- _EXERCISE_
Copy out the lines that have "this" in them.
[START OF WORKING DATA]
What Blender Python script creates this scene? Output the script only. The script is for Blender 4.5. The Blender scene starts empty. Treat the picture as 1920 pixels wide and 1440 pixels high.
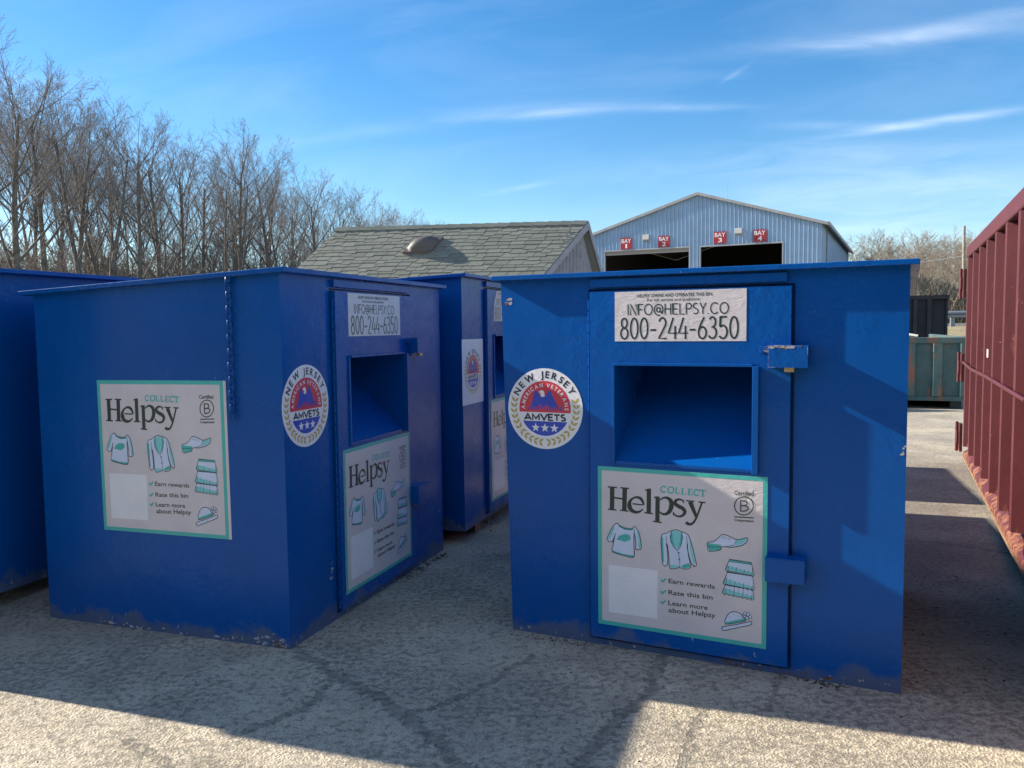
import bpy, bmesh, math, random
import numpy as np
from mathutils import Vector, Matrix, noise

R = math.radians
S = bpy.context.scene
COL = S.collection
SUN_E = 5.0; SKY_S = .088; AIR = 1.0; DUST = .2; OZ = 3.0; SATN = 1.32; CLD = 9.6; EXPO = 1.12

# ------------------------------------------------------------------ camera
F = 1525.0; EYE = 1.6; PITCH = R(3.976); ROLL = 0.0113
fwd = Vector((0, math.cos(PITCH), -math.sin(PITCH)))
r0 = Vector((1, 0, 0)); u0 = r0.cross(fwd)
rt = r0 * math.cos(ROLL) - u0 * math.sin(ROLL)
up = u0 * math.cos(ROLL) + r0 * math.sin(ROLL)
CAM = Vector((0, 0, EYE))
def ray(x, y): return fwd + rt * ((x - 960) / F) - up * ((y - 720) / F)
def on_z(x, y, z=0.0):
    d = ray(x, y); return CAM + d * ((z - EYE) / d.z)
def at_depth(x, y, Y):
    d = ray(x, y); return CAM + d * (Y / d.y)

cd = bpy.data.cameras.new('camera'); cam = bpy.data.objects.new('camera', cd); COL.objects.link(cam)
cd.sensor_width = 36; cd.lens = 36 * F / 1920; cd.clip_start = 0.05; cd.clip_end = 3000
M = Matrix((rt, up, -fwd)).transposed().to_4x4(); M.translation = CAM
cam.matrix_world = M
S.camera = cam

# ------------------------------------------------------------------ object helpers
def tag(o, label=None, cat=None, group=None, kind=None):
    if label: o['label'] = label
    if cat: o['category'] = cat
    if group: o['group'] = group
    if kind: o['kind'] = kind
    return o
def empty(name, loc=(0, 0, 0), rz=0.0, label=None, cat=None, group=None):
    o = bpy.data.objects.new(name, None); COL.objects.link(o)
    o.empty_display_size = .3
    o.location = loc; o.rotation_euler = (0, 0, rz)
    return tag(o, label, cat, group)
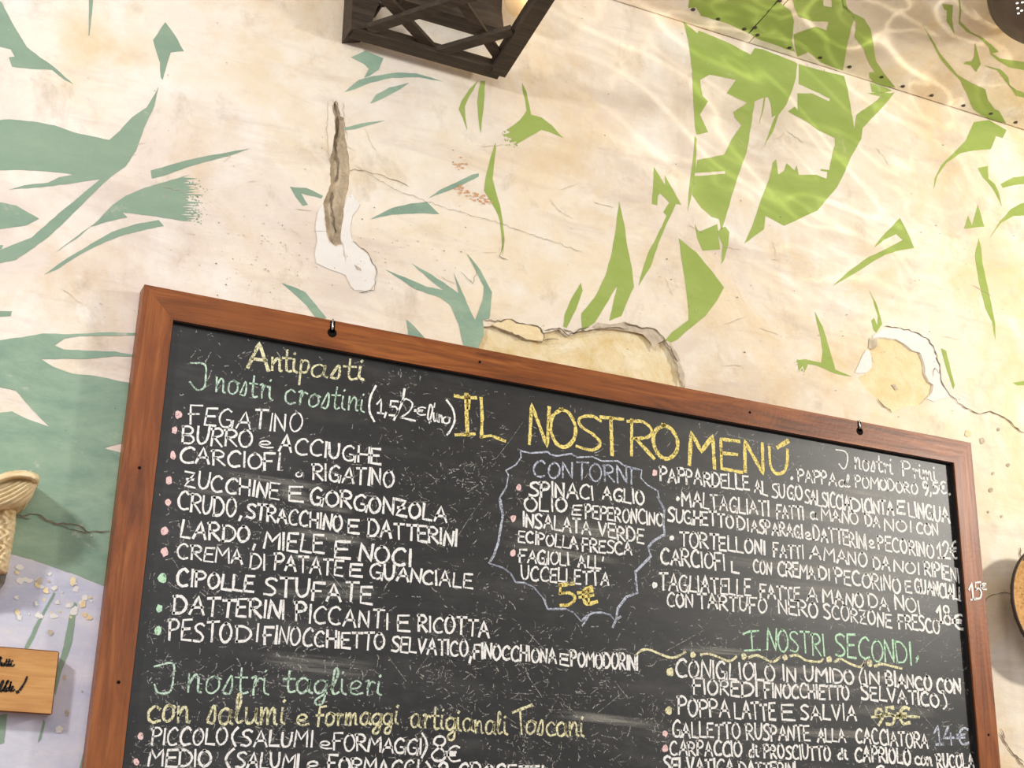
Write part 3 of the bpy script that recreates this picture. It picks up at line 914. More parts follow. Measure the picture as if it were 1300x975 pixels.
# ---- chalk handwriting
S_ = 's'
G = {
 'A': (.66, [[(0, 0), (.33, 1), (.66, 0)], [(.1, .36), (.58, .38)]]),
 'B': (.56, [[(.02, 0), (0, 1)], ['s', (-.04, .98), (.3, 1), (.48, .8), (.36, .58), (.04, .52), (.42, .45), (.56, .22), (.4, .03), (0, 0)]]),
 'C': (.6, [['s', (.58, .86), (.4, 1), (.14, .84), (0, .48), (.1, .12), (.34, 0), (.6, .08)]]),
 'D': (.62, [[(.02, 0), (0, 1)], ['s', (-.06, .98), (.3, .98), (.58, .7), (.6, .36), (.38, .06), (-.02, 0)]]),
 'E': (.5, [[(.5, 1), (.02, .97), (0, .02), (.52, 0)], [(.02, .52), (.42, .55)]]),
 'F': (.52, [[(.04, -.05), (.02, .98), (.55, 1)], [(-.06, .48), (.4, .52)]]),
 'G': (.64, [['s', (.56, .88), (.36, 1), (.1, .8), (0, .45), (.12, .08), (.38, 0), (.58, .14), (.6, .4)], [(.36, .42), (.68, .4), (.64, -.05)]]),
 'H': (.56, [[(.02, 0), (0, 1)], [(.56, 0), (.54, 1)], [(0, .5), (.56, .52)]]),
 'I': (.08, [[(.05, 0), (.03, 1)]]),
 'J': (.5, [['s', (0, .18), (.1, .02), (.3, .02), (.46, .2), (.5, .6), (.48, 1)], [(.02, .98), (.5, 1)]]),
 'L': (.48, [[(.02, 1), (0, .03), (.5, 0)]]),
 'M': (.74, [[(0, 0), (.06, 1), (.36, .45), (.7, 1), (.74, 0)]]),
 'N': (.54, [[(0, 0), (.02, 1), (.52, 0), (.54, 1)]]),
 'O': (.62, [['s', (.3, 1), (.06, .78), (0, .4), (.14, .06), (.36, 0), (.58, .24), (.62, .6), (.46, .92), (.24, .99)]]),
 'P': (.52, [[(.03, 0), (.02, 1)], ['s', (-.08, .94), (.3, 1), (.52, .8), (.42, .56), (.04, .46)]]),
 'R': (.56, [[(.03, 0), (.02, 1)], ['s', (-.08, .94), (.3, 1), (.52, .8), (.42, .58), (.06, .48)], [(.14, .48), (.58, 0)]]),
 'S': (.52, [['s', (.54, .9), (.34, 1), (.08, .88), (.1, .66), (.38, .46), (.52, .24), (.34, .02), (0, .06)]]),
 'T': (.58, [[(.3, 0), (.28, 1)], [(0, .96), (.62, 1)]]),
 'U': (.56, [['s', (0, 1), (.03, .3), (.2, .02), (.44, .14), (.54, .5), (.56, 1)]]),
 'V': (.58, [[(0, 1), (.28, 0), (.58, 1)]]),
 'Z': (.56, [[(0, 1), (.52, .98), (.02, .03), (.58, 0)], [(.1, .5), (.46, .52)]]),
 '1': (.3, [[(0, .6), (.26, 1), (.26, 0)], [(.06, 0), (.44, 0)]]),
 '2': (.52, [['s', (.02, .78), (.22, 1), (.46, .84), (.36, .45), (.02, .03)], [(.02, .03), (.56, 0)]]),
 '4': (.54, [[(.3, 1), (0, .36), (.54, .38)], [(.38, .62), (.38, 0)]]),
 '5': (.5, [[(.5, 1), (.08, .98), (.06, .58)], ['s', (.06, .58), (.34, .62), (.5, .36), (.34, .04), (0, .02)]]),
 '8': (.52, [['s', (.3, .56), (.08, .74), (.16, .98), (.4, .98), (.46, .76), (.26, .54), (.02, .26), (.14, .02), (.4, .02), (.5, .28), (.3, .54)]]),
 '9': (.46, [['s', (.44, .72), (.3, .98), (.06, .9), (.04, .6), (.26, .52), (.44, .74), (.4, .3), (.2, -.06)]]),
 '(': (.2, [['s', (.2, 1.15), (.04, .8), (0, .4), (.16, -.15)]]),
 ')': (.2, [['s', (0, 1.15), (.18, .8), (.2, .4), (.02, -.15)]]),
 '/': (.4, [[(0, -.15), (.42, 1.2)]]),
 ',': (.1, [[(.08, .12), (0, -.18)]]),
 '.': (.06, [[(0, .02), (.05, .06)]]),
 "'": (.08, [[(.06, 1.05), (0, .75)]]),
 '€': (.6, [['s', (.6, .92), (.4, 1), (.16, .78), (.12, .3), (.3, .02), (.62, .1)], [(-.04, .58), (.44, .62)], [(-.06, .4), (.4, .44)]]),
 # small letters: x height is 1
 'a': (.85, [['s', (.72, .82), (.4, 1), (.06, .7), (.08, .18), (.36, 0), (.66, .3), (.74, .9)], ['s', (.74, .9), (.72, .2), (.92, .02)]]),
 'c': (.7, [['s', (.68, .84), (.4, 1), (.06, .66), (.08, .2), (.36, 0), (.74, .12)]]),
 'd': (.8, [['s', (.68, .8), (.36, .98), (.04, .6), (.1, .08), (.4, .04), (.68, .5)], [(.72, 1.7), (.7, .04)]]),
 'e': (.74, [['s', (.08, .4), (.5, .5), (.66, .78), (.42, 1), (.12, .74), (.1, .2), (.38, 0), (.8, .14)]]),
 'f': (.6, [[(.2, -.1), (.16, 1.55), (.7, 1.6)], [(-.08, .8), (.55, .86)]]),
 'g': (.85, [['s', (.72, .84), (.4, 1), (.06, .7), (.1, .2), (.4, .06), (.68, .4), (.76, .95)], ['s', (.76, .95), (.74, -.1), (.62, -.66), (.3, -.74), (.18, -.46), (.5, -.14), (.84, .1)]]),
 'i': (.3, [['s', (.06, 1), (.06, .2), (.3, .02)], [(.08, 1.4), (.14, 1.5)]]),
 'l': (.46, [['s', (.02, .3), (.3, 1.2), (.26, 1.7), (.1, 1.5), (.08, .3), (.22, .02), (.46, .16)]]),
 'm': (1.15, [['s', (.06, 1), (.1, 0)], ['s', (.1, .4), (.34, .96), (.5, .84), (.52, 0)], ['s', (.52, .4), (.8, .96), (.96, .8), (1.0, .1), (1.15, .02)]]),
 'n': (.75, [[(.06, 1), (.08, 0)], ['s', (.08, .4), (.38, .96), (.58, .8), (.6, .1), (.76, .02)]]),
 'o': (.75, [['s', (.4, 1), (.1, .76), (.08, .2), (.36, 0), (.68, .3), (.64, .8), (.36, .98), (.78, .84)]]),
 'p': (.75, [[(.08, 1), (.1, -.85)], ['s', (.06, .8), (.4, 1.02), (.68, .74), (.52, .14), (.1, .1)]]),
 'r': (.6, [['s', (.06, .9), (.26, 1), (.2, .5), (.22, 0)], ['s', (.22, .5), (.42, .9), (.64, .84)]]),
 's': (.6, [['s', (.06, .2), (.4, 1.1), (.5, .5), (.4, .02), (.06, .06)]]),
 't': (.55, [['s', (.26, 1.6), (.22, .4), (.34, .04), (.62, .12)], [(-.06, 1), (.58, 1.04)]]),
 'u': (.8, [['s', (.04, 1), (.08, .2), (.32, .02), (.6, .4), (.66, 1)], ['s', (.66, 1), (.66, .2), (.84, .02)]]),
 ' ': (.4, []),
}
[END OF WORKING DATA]
- _RESPONSE_
What Blender Python script creates this scene? Output the script only. The script is for Blender 4.5. The Blender scene starts empty. Treat the picture as 1920 pixels wide and 1440 pixels high.
Write part 3 of the bpy script that recreates this picture. It picks up at line 914. More parts follow. Measure the picture as if it were 1300x975 pixels.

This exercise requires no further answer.